The Stack Archive

Interior car sensors to keep eye on self-driving passengers

Mon 1 Aug 2016

Car interior

Researchers have developed a new type of on-board camera system for autonomous driving which can recognise the number and size of people inside a vehicle, and where they are focusing their attention.

The team, based at the Fraunhofer Institute, explained in a report that with the introduction of self-driving cars drivers could become negligent, with their vehicles able to steer and brake automatically. This ability to sit back and relax places extra demand on assistance systems to be able to respond.

The report notes that current sensors for autonomous mobility typically analyse the car’s exterior environment, but little is available to monitor the interior. Now, in collaboration with research units at Volkswagen, Bosch and Visteon, the scientists are working on a project named ‘Intelligent Car Interior’ or InCarIn.
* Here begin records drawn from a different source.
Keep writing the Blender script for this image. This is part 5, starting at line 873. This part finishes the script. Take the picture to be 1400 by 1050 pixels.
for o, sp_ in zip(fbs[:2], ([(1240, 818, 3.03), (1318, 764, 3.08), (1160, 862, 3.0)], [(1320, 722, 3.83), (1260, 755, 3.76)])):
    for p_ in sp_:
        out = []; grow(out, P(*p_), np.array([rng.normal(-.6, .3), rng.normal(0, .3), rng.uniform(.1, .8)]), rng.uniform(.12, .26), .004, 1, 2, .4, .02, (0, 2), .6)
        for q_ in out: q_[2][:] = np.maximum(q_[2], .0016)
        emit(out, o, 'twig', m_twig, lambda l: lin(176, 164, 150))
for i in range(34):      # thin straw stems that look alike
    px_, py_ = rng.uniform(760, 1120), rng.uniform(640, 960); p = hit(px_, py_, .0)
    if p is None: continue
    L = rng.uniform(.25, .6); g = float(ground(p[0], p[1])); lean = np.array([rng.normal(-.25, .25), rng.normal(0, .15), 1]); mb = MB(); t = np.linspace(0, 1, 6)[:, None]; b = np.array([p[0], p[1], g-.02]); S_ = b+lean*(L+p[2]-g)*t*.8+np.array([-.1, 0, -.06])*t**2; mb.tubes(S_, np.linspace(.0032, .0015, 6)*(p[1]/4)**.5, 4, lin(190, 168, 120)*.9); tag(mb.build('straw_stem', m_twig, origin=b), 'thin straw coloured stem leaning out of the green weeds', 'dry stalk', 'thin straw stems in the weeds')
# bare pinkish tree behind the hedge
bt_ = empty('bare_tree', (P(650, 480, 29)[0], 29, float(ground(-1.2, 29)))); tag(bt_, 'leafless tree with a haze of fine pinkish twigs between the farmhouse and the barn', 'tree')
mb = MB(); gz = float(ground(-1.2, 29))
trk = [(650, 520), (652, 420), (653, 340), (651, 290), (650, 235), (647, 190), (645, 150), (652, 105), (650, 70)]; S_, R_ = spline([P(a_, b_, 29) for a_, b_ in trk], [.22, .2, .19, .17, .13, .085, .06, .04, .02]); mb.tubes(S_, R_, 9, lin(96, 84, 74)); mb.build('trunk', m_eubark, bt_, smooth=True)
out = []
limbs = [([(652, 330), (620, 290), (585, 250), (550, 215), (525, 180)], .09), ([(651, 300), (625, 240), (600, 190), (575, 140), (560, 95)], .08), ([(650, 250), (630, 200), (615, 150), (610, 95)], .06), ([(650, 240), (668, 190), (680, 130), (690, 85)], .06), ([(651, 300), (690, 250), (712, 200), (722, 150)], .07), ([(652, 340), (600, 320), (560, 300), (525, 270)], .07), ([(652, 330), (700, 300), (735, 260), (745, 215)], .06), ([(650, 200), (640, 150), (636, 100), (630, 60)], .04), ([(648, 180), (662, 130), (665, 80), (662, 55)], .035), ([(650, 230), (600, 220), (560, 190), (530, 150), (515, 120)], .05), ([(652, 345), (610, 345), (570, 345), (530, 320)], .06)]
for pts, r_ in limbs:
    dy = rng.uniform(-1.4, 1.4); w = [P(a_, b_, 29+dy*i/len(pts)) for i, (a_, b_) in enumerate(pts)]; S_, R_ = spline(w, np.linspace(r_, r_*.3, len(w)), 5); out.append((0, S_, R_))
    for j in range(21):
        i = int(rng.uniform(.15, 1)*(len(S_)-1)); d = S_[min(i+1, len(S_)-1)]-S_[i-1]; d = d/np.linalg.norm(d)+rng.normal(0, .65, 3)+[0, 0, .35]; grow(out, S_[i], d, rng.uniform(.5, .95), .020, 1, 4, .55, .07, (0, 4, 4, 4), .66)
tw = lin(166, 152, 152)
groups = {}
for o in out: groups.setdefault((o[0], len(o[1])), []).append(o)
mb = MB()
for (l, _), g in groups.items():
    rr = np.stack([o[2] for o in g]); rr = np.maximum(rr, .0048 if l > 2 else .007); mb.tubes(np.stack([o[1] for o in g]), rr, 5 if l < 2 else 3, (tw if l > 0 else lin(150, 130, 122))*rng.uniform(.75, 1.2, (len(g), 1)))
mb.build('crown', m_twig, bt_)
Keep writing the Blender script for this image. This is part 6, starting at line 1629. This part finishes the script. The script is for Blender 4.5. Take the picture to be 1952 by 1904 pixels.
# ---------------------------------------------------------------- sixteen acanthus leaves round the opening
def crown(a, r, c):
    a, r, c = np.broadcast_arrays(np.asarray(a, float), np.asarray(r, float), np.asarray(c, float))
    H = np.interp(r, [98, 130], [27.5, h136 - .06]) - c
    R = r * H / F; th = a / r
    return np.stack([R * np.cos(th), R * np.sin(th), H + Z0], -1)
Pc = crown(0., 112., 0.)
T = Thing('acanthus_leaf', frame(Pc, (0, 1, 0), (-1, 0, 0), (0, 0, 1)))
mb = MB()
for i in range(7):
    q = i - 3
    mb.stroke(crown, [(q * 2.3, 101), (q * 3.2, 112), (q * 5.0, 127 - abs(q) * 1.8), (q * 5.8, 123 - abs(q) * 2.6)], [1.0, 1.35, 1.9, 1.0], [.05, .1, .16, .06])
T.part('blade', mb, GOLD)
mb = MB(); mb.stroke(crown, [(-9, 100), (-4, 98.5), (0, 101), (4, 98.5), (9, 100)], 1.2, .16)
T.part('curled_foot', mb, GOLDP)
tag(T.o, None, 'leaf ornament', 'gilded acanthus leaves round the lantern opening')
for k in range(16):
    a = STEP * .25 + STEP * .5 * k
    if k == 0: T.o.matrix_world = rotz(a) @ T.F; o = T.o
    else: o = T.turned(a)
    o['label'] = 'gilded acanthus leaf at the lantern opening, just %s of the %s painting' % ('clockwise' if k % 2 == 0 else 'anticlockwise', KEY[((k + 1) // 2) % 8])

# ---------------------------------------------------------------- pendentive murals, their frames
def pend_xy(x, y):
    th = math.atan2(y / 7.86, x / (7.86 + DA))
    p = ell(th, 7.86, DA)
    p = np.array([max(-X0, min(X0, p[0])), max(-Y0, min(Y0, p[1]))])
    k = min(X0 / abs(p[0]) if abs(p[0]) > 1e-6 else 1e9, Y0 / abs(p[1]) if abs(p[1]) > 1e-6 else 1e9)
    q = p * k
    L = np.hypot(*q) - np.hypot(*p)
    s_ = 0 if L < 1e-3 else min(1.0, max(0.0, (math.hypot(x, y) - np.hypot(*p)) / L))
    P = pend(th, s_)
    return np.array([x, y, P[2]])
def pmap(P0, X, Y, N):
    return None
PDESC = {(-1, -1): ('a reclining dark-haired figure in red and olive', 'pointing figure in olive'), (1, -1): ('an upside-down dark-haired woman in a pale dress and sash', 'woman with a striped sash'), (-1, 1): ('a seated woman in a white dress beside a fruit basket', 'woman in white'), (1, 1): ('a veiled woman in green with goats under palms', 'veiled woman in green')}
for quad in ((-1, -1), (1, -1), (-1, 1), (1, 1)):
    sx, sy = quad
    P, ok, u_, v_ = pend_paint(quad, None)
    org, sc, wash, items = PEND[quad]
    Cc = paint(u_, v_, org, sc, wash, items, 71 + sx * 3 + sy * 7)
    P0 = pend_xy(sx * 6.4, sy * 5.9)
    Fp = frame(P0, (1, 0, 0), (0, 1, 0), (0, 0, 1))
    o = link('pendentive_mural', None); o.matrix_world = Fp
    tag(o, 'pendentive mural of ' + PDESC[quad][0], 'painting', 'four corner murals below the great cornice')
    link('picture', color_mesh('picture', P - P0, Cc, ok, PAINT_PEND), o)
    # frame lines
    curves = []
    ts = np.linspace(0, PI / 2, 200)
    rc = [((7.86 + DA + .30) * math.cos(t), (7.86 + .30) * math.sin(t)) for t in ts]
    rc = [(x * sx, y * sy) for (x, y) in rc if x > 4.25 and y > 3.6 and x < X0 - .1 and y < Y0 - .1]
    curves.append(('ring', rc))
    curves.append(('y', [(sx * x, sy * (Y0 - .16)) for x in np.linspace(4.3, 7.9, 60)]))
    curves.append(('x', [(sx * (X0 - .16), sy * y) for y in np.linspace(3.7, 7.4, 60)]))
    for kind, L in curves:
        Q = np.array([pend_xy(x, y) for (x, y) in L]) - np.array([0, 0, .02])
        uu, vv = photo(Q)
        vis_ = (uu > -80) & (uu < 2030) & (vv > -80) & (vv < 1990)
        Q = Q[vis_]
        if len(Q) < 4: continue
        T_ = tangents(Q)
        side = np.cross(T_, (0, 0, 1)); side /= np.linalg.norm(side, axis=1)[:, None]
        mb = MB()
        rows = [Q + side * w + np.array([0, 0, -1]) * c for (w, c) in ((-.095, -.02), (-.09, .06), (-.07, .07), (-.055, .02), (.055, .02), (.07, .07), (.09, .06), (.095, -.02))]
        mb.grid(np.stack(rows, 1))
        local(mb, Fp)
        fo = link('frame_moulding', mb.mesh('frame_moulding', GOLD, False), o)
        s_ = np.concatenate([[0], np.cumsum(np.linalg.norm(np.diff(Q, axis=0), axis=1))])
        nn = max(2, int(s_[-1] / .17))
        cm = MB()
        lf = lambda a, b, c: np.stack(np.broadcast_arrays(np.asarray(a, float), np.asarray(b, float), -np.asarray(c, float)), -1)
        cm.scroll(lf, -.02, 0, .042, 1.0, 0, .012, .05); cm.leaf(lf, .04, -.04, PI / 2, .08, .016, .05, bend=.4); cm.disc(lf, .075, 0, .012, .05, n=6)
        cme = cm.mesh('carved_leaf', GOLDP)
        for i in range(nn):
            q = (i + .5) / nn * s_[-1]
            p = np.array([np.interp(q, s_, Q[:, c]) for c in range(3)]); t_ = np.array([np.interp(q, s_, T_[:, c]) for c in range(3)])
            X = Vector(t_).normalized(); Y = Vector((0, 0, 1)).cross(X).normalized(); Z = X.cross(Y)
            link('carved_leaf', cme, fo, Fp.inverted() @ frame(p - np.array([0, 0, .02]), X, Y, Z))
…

‘We are expanding sensor technology to the entire interior,’ noted Michael Voit, group manager at the Fraunhofer’s Institute for Optronics, System Technologies and Image Exploitation. ‘Using depth-perception cameras, we capture the vehicle’s interior, identify the number of people, their size and their posture. From this we can deduce their activities,’ he added.

Frederik Diederichs, scientist and project manager at Fraunhofer’s Institute for Industrial Engineering further commented that the sensors would also allow the system to estimate how long the driver would need to take back full control of the car following a period of autonomous driving. He continued that this interior information could allow air-bags to recognise and better respond to different passenger positions and body sizes.

While the software can now detect people and their limbs and trace their movements, it is still learning how to recognise what they are doing. ‘One challenge is to reliably identify the objects people are using. If one considers that in principle, any object could find its way into the vehicle, we must somehow limit the number of detectable possibilities. We therefore set basic parameters and tell the computer where the sun visor and glove compartment are, for example,’ said Voit.

The system will next be integrated into the Volkswagen Multivan to assess the results before rolling out to other vehicle systems over the next five to ten years.